ただ、厚生労働大臣による助言や指導、勧告の対象となりますし、その結果、パワハラ防止法に従わなかった企業として公表されてしまうこともあります。
これは対外的な信用を重視する企業としては実質的な制裁となり得ます。消費者や取引先にこのような事実が知られることで、結果として売上にも響きます。
また、冒頭で述べたように、パワハラが実際に発生してしまうと行為者とともに損害賠償を請求されるおそれもあります。よって、様々な観点から、やはりパワハラを防止する策を講じておくことがこれからの企業活動においては重要といえるでしょう。
いつからパワハラ対策が義務化されるのか
以上の規定は、令和2年(2020年)6月1日から大企業に適用されています。
一方中小企業においては令和4年(2022年)4月1日から適用されます。そのため本記事で紹介した内容が中小企業において実際に義務化されるのはその日からです。それまでは努力義務に留まります。

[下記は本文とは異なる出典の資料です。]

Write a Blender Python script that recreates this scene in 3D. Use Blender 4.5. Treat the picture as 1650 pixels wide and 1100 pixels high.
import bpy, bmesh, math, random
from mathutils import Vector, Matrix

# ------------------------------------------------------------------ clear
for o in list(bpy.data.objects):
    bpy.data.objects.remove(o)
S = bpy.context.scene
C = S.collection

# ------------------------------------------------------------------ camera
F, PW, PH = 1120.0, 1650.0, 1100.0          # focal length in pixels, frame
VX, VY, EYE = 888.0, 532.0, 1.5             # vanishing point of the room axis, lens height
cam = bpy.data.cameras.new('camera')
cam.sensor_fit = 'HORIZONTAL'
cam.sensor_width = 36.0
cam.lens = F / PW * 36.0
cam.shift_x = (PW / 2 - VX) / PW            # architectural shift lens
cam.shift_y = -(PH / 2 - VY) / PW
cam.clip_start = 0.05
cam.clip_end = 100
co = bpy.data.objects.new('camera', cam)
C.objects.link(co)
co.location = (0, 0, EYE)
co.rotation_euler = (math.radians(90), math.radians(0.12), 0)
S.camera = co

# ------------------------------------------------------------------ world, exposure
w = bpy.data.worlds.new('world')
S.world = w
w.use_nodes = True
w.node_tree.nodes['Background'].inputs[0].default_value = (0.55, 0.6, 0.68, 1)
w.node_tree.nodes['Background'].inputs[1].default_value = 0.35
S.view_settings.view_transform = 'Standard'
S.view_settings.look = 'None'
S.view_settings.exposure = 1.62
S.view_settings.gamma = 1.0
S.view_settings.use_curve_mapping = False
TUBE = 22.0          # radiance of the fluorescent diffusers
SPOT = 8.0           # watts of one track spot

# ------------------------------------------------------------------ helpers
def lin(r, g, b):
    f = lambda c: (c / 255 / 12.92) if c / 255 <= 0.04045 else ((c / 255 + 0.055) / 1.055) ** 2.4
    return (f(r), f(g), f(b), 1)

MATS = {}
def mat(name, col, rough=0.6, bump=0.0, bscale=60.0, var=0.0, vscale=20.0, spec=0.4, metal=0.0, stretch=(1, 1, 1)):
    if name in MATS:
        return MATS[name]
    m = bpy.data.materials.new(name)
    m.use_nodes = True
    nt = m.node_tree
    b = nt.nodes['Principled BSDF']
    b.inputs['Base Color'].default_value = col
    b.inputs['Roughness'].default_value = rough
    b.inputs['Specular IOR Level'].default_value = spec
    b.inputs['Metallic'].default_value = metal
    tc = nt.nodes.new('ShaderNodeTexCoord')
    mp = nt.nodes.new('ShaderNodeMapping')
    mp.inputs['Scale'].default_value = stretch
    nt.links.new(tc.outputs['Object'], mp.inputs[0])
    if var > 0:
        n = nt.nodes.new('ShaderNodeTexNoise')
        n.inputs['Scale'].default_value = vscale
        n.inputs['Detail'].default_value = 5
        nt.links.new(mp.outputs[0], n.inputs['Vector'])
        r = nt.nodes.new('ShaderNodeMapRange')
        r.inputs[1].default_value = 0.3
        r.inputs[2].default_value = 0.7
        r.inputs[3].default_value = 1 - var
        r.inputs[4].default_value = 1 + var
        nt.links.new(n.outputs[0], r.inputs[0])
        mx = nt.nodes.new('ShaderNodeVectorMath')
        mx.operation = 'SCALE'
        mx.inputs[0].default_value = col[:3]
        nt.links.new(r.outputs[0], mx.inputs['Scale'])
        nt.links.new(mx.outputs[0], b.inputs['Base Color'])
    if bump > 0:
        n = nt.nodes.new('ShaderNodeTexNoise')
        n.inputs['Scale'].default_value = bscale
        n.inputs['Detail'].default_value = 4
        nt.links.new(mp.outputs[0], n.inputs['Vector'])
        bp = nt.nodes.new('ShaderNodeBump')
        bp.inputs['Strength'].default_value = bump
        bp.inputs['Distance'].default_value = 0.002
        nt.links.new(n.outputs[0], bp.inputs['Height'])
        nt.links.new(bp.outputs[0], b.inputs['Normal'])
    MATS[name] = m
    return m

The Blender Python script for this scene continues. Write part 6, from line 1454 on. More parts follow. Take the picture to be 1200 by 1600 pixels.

ただ、その日を迎えてから検討を始めたのでは遅いため、すぐにでも対策を講ずるよう動き始めるべきでしょう。
パワハラがあると企業イメージを下げてしまうためしっかりと対策を!
パワハラは近年特に重視されるようなっている「コンプライアンス」にも直接関係します。企業イメージを下げないため、従業員を守るため、安定した企業活動を続けるためにもしっかりと対策していきましょう。